SHORT PROBLEM:
Please say how many lines of the listing hold "wide", with no other words in the answer.
— begin —
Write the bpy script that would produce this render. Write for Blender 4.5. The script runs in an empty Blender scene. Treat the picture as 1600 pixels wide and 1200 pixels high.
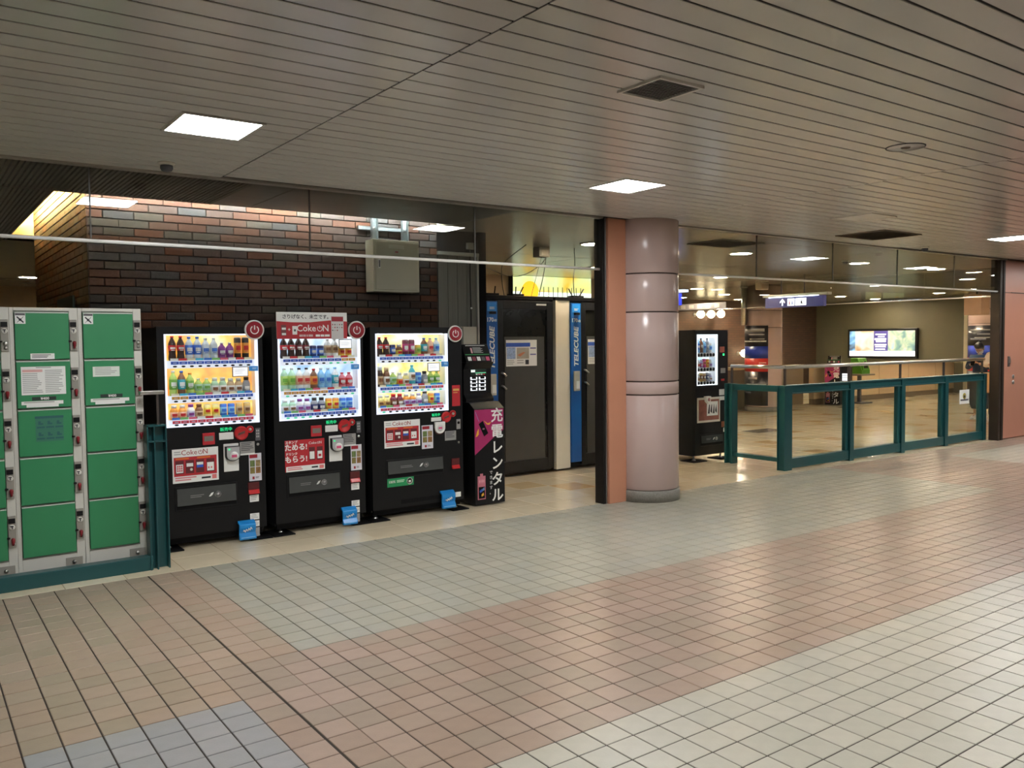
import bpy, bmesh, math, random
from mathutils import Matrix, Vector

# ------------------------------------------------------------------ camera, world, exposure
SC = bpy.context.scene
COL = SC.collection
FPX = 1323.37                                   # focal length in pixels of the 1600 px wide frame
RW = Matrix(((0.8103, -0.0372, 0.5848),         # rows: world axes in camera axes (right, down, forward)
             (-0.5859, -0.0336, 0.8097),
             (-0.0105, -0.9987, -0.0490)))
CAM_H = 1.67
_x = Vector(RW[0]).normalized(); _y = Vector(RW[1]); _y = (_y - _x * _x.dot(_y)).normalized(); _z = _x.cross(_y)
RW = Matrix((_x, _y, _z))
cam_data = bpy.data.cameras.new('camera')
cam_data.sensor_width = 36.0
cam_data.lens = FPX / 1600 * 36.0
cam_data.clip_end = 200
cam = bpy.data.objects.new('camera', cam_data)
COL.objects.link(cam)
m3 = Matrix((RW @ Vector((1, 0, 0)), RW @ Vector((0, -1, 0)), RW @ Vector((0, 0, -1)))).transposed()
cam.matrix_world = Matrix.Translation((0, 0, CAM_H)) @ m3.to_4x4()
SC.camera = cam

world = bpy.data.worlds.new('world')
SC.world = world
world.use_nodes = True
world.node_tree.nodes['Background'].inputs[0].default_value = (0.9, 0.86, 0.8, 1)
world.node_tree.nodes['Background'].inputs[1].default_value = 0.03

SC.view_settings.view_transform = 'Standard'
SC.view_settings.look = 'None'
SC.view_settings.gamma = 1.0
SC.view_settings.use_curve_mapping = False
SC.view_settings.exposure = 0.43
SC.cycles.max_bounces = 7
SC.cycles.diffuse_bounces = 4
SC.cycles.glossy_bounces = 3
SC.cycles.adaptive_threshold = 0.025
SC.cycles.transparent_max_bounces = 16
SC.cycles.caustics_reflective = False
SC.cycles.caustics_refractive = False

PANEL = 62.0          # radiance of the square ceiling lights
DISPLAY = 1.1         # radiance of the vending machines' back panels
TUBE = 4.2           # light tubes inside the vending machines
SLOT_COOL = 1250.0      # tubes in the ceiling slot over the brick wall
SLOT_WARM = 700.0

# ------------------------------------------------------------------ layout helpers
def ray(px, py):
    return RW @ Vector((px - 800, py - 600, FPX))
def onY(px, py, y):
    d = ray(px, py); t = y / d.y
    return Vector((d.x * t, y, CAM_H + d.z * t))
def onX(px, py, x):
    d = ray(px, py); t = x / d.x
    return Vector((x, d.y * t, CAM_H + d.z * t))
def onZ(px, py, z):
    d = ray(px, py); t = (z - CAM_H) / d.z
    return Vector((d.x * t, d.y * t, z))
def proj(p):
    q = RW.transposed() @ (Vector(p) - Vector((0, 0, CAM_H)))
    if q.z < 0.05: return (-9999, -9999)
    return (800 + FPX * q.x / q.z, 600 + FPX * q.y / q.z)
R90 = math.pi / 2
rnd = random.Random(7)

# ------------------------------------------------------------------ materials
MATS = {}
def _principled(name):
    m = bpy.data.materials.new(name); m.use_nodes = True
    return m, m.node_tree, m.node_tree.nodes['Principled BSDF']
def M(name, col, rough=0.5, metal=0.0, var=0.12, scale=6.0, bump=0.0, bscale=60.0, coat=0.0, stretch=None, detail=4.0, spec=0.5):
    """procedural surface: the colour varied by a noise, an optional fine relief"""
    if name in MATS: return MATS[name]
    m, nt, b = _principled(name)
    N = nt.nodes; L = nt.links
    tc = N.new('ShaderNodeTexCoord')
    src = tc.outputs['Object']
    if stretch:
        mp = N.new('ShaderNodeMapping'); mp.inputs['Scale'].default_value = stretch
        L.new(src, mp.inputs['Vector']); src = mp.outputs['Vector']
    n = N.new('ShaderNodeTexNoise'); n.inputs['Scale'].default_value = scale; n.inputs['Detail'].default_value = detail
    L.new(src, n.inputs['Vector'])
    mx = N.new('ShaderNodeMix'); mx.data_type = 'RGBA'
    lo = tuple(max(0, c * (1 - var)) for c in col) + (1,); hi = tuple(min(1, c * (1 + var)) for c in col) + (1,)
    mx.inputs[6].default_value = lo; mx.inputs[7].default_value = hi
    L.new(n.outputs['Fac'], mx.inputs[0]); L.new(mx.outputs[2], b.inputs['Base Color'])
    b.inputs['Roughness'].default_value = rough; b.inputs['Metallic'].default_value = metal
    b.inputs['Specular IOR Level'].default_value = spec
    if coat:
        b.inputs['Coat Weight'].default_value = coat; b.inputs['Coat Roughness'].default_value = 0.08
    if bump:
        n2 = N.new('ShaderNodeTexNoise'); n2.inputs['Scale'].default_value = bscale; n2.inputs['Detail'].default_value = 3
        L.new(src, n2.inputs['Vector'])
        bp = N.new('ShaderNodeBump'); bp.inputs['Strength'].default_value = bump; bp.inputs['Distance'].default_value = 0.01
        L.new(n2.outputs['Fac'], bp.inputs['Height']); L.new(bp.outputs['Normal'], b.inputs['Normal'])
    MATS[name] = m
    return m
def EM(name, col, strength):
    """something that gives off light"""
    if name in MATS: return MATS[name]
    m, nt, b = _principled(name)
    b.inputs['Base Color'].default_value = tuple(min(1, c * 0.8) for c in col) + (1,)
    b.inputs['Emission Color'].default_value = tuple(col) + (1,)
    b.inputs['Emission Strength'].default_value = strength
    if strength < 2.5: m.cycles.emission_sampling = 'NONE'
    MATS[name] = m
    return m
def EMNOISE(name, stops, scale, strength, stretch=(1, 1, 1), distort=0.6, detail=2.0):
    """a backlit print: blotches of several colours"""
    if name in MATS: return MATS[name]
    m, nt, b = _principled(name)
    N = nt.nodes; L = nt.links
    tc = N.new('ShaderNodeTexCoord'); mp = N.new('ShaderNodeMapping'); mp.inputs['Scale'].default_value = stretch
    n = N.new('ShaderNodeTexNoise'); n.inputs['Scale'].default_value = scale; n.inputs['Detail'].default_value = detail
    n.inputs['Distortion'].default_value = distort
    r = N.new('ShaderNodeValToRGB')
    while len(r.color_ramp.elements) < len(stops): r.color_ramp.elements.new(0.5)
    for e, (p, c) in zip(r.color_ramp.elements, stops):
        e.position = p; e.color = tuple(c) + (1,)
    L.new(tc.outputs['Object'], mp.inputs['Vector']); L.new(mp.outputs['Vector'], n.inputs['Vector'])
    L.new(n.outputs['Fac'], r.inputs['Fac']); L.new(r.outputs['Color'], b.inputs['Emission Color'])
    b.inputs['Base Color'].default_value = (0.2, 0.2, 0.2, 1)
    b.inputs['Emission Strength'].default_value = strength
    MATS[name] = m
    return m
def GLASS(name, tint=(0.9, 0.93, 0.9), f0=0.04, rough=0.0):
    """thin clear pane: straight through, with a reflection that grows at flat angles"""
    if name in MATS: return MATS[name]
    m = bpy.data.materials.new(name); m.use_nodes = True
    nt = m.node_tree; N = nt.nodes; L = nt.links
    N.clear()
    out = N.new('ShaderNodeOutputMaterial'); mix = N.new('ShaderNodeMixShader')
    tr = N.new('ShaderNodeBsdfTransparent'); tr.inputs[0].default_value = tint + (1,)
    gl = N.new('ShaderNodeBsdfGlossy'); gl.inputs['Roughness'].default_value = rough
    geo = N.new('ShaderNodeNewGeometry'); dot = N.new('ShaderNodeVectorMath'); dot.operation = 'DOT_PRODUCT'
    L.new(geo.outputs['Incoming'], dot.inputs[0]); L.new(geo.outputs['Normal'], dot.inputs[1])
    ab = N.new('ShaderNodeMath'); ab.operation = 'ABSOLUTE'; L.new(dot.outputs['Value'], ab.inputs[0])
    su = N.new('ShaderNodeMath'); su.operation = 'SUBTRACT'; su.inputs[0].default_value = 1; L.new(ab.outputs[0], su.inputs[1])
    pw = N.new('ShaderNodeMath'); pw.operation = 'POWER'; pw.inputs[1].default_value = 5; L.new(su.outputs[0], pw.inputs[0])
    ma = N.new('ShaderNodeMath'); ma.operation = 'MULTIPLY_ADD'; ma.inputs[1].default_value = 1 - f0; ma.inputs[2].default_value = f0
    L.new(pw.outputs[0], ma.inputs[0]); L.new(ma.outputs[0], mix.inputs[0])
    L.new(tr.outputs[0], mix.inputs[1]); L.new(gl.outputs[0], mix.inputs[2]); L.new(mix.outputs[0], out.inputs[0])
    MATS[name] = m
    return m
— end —
EXERCISE OUTPUT:
2